Hélas, la famille et les cercles privés n'échappent pas non plus à cette révolution du « tout horizontal ». Ceux que nous appelions jadis avec respect « nos anciens » sont devenus soudainement vieux et hors-jeu. Ils sont déconnectés de la vie, puisqu'incapables de surfer correctement sur un smartphone. La vie digitale surpasserait-elle la vie réelle ? Pourtant, à bien y réfléchir, quelle culture parcellaire, superficielle et anonyme peut prétendre rivaliser avec les trésors d’expérience et de sagesse humaine ? La société verticale qu’a toujours été la famille a cédé sous les coups de butoir d’un besoin anarchique d’expression individuelle. Dont acte. Mais qu’en attendre pour les générations à venir ?

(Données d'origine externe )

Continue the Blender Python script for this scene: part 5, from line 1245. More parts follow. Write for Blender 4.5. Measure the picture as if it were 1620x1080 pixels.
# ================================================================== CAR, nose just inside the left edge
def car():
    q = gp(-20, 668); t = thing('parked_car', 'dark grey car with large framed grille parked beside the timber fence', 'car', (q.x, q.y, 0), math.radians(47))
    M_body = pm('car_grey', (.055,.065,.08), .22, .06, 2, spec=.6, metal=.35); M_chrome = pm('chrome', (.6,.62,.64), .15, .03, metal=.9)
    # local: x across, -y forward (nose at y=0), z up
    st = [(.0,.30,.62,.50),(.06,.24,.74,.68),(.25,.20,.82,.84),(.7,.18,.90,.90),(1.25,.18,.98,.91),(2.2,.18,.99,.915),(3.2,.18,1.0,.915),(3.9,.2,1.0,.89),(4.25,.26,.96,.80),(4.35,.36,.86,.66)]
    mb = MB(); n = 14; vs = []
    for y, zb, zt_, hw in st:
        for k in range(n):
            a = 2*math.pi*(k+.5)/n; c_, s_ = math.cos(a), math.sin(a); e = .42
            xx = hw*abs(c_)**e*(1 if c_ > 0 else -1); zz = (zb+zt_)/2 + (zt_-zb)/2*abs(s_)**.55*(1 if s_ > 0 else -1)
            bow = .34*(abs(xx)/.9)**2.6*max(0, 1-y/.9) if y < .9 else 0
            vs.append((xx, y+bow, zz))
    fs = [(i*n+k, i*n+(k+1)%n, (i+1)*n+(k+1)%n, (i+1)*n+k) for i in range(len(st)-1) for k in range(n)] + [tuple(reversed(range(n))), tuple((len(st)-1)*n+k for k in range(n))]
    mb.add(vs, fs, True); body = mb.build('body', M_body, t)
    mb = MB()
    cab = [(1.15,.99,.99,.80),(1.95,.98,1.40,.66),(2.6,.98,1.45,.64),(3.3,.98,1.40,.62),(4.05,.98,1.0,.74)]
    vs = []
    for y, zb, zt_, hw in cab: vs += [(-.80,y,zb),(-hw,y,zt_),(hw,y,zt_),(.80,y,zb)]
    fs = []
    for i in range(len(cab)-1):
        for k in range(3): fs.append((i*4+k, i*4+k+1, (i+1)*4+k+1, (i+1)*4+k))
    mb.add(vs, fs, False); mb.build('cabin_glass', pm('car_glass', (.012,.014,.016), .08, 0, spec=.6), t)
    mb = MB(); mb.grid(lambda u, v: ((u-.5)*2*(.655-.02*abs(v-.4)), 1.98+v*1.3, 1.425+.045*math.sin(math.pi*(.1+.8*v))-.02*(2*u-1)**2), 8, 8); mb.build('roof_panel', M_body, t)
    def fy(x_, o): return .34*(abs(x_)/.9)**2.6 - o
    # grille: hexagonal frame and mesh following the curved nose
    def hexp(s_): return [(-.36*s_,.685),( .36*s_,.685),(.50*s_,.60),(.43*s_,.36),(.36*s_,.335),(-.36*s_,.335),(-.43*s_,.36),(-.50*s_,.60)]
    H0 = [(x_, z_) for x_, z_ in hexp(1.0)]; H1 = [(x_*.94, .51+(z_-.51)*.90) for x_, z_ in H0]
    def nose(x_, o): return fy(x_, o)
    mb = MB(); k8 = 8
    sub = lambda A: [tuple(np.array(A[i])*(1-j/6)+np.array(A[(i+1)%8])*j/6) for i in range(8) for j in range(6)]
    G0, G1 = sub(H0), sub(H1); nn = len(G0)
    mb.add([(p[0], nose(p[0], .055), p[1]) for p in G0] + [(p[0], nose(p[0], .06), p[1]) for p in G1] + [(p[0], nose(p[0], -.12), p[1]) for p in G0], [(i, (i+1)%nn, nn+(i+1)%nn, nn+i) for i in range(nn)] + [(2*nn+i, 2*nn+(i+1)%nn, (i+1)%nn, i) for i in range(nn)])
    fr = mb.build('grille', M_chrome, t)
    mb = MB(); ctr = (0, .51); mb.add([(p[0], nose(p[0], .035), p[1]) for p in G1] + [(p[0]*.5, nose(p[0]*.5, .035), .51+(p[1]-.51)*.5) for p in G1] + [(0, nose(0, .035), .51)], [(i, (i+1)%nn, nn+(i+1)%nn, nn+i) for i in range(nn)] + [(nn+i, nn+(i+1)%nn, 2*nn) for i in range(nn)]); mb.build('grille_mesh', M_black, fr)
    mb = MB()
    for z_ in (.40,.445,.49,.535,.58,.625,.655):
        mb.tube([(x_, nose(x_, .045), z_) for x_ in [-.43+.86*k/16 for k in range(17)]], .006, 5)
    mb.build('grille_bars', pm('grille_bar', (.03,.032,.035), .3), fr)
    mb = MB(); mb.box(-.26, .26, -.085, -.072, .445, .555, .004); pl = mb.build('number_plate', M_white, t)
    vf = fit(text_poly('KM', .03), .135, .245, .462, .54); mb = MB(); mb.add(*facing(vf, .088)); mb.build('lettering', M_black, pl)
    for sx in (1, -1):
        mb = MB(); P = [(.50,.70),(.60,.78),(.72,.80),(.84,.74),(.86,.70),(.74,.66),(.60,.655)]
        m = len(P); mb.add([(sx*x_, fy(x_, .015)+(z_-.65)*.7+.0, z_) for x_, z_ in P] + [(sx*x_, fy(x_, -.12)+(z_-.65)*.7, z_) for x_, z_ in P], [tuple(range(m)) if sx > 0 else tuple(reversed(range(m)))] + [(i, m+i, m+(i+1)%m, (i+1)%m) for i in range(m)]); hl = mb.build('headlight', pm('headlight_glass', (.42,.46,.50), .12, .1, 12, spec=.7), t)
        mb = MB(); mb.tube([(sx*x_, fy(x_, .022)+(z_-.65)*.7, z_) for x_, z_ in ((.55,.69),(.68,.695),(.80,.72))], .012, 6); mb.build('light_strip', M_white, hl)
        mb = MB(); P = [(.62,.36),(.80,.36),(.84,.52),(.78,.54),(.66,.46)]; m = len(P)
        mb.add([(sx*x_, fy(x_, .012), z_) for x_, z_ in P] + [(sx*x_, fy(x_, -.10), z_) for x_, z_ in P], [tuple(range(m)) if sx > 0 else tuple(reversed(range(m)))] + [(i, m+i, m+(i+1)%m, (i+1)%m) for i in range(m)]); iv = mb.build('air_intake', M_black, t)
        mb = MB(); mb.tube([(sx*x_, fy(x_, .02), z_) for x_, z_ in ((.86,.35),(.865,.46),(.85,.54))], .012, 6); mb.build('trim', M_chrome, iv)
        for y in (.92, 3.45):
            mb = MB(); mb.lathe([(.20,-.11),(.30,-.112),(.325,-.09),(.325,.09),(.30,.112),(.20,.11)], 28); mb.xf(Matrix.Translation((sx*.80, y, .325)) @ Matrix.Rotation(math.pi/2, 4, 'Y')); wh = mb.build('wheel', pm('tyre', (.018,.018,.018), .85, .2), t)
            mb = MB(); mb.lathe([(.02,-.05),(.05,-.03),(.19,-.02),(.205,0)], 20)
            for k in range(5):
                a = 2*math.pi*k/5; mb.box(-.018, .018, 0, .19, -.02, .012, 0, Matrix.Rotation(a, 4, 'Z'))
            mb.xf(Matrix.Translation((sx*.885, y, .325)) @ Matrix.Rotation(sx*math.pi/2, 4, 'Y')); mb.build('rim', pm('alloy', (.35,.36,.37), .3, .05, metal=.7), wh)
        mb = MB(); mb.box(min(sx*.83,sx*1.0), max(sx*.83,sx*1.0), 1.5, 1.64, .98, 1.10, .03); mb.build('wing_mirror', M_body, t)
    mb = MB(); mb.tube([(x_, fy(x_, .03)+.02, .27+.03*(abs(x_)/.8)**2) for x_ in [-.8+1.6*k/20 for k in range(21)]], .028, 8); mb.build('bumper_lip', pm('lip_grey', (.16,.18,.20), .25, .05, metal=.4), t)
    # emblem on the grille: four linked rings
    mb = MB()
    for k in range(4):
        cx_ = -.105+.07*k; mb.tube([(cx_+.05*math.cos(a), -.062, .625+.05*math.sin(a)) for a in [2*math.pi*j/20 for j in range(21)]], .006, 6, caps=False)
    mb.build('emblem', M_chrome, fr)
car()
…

Aucune institution, pas même la famille, ne doit être confondue avec la manière dont elle est incarnée. Ce sont souvent les hommes qu'il faut changer et non les instruments que l’on dépose en leurs mains. Les réseaux sociaux ne font pas exception à la règle. La réalité commence d’ailleurs à éclater au grand jour. Déconnectés de cette réalité, ces réseaux où l’on compte ses amis par milliers tout en étant souvent seuls à vivre ses joies et affronter ses peines, sont aujourd’hui accusés par leurs propres architectes de déchirer le tissu social. Il faut sans doute noter sur ce sujet le pont d’or que nos pouvoirs publics font, sous prétexte d’investissements, à des entreprises comme Facebook ou Google, auxquels ils reprochent dans le même temps de ne pas payer leurs impôts. Le Commissaire européen à la concurrence, Margrethe Vestager, les soupçonne même de représenter des menaces pour nos principes démocratiques. Mais le grand mérite de ces entreprises américaines, n’est-ce pas d’entretenir le bon peuple dans l’illusion que le pouvoir lui a été distribué comme des petits pains ?

Notre aspiration à la liberté croît avoir été satisfaite dans l’aplanissement des rapports d’autorité. Sommes-nous plus heureux pour autant ? Rien n’est moins sûr. Plus personne ne veut obéir depuis que nous avons oublié qu’obéir, c’était étymologiquement écouter. Aussi, ayons l’honnêteté de reconnaître que nous sommes organiquement tributaires les uns des autres, dans un rapport vertical. Au lieu de distribuer des hochets conceptuels, retrouvons ensemble la volonté tellement humaine de transmettre, de faire grandir, et l’humilité de recevoir, tant de ceux qui nous précèdent que de ceux qui nous dépassent.